Jim Thompson, dead at 84

     



     Back when there was such a thing as a liberal Republican politician, James Thompson was the GOP’s rising star.
     “Big Jim” — he stood 6 feet 6 inches — was Illinois’ longest-serving governor. The native Chicagoan was elected four times and served 14 years. Though the most popular governor of the past half century, talk of his running as a Republican candidate for president in the late 1970s was scuttled in part by his strong convictions, beliefs that he refused to abandon merely to achieve his lifelong dream. 

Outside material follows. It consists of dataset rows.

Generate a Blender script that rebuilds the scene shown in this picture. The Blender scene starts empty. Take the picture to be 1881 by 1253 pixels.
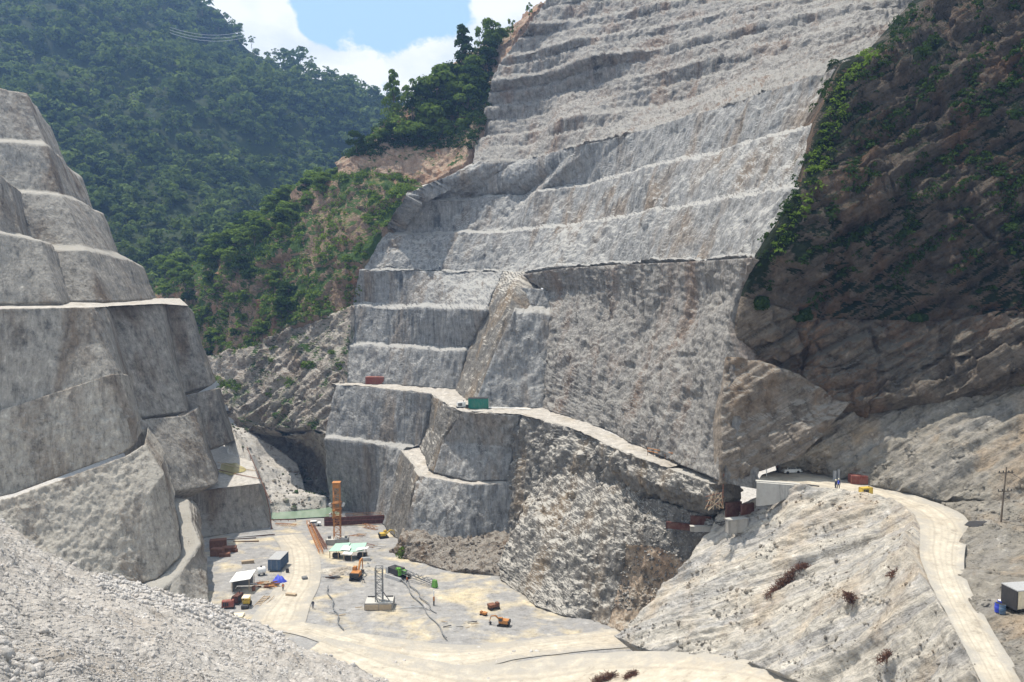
import bpy, math, random
import numpy as np
from math import radians, sin, cos, pi
rnd = random.Random(7); rs = np.random.RandomState(11)
SC = bpy.context.scene; COL = SC.collection
# ------------------------------------------------ camera, world, sun, exposure
W0, H0, F0, HOR, CAMZ = 1881., 1253., 1476., 520., 80.
CX, CY = W0/2, H0/2
TH = math.atan((CY-HOR)/F0)
cd = bpy.data.cameras.new('camera'); cam = bpy.data.objects.new('camera', cd); COL.objects.link(cam)
cd.sensor_width = 36; cd.lens = 36*F0/W0; cd.clip_start = .5; cd.clip_end = 6000
cam.location = (0, 0, CAMZ); cam.rotation_euler = (pi/2-TH, 0, 0); SC.camera = cam
SUN = np.array([-.31, .18, .93]); SUN /= np.linalg.norm(SUN)
EL = math.asin(SUN[2]); AZ = math.atan2(SUN[0], SUN[1])
w = bpy.data.worlds.new('World'); SC.world = w; w.use_nodes = True
SC.view_settings.view_transform = 'Standard'; SC.view_settings.look = 'None'; SC.view_settings.gamma = 1
SC.view_settings.exposure = .45
SC.cycles.max_bounces = 6; SC.cycles.volume_bounces = 0; SC.cycles.transparent_max_bounces = 8
SC.cycles.use_denoising = True

class NT:                                     # tiny node helper
    def __init__(s, tree): s.t = tree; s.n = tree.nodes; s.l = tree.links
    def new(s, typ, ins=None, **kw):
        n = s.n.new(typ)
        for k, v in kw.items(): setattr(n, k, v)
        for k, v in (ins or {}).items():
            if hasattr(v, 'links') or isinstance(v, bpy.types.NodeSocket): s.l.new(v, n.inputs[k])
            else: n.inputs[k].default_value = v
        return n
    def math(s, op, a, b=0., c=None, clamp=False):
        n = s.new('ShaderNodeMath', operation=op, use_clamp=clamp)
        for i, v in enumerate((a, b, c)):
            if v is None: continue
            if isinstance(v, bpy.types.NodeSocket): s.l.new(v, n.inputs[i])
            else: n.inputs[i].default_value = v
        return n.outputs[0]
    def ramp(s, fac, stops, interp='LINEAR'):
        n = s.new('ShaderNodeValToRGB', {'Fac': fac}); cr = n.color_ramp; cr.interpolation = interp
        while len(cr.elements) < len(stops): cr.elements.new(.5)
        for e, (p, c) in zip(cr.elements, stops):
            e.position = p; e.color = (c, c, c, 1) if isinstance(c, (int, float)) else (*c, 1)
        return n.outputs[0]
    def mix(s, fac, a, b, blend='MIX'):
        n = s.new('ShaderNodeMix', data_type='RGBA', blend_type=blend)
        for i, v in ((0, fac), (6, a), (7, b)):
            if isinstance(v, bpy.types.NodeSocket): s.l.new(v, n.inputs[i])
            elif isinstance(v, (tuple, list)): n.inputs[i].default_value = (*v[:3], 1)
            else: n.inputs[i].default_value = v
        return n.outputs[2]
    def noise(s, vec, scale, detail=6, rough=.55, dist=0.):
        return s.new('ShaderNodeTexNoise', {'Vector': vec, 'Scale': scale, 'Detail': detail, 'Roughness': rough, 'Distortion': dist}).outputs[0]
    def map(s, vec, scale=(1, 1, 1), rot=(0, 0, 0), loc=(0, 0, 0)):
        n = s.new('ShaderNodeMapping', {'Vector': vec}); n.inputs['Scale'].default_value = scale
        n.inputs['Rotation'].default_value = rot; n.inputs['Location'].default_value = loc
        return n.outputs[0]

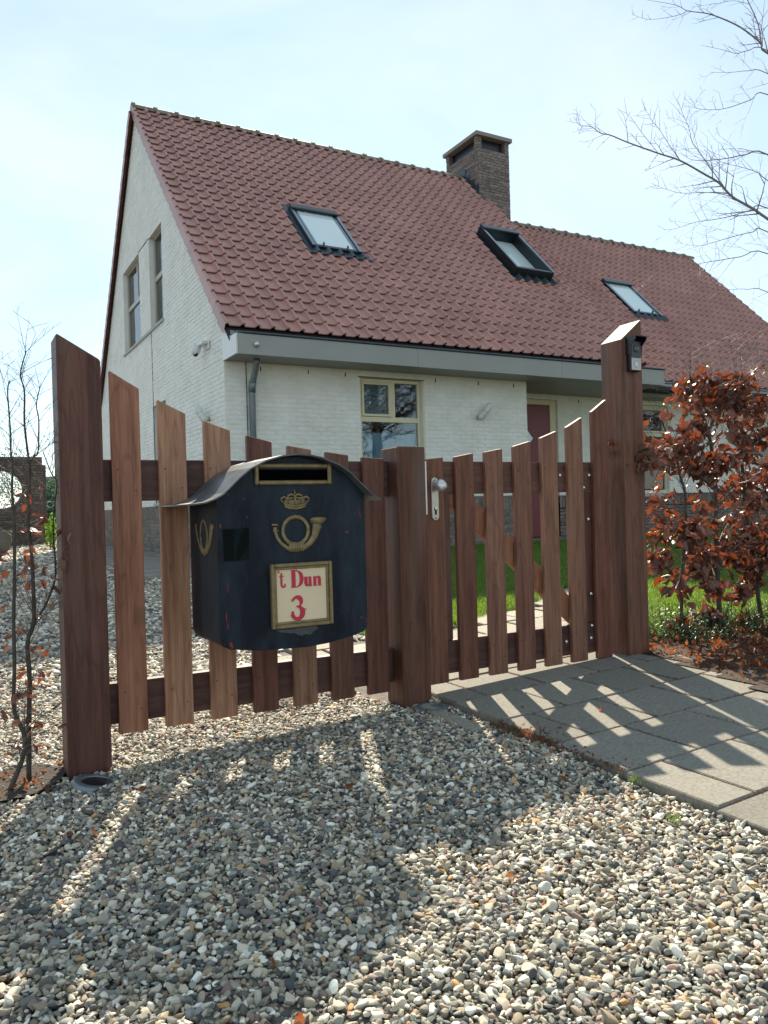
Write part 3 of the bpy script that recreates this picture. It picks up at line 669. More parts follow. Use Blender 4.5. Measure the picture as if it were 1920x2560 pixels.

     “I still believe that a reasonable pro-choice position is not only right but is a majority view of my party,” he once said. “But it’s not the majority view of the people who control my party.”
     Thompson died Friday, according to his wife, Jayne Thompson. He was 84.
     As a zealous federal prosecutor in the early 1970s, he sped the collapse of Cook County’s Democratic machine. Early in his career Thompson helped put one Illinois governor in prison and toward his career’s end he worked tirelessly and in vain trying to keep another out of jail.
     As governor, Thompson spurred construction of more highways and prisons than any other governor — he needed those prisons to house all the inmates incarcerated after he pushed through Class X mandatory minimums in his first term.
     Thompson expanded McCormick Place, fought to keep the White Sox in Chicago when the team was practically on a plane to Florida, and built the $173 million salmon-and-blue Loop government office building later named for him. He also supported legislation that cleared the way for what would become the United Center.

     To do all this, however, he had to raise taxes — the largest increase up to that point in state history — which caused his popularity to suffer in his last term, particularly after he arranged for the legislature to double his own pension.